Theatre regularly reflects our own insignificance back at us, but it’s rare for a piece to zoom out as far and as successfully as this beautiful and rigorous circus piece from Compagnie MPTA and Mathurin Boize. Somehow Du Goudron et Des Plumes manages to make frankness oddly comforting, allowing us to share in mutual frailty and failure. It takes you by the hand, sits you down and whispers existential horrors in your ears, not to fright, but to reassure. In spite of the increasing chaos onstage, Du Goudron et Des Plumes is a soothing watch, almost hypnotic in its grace.
At last year's festival, Zimmermann & De Perrot placed a block-coloured circus on a pivoting, see-saw stage in Oper Opis. Compagnie MPTA take that far further with extrapolated returns, using a suspended square platform as their multi-functional apparatus. It’s like a Swiss Army stage: a robust piece of equipment that allows circus to be seamlessly integrated into action, to the extent that choreography disappears and conceit is subsumed. The focus is never on individual tricks, but the combinations of movement. Lines and diagonals, rhythms and tempos, parallels and oppositions blur together like a magic eye in motion.
It is, in no uncertain terms, mesmerising. You get caught up in the relational movement of both platform and performers. Sometimes they swing together, sometimes in opposition. In one spectacularly simple sequence, the cast plant their feet on the stage and stand still to give the impression of a world whizzing effortlessly around them.
In fact, impressions are everywhere. This is a show that sends your mind freewheeling with associations. The platform variously suggests a raft, a floating island, a drunken meteor, a stage in orbit and the earth itself. Ideas as complex and far-reaching as relativity and Plato’s cave pop into view like bursting bubbles.

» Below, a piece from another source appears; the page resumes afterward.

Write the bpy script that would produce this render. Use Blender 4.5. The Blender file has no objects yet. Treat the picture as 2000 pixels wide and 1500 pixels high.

Its best sequences come when it splits into above and below, echoing actions on two levels like the University Challenge split screen. One often thinks in terms of realms. Below is blanched with harsh white lights, an interrogation chamber, urban and cold; while above is dreamy and summery, rural and calm. At one point the whole appears a landscape reflected in a still pool, with figures hanging from their feet directly beneath their counterparts. I was reminded of Calvino’s City of the Dead, in which corpses are placed in an underground mausoleum to create a lifeless mirror of the living city above.
With its constant oppositions, peace and violence spun together, chaos and stability, Du Goudron et Des Plumes lulls and disturbs in equal measure. Humanity has rarely looked so small nor life so precarious and yet so worthwhile and impressive.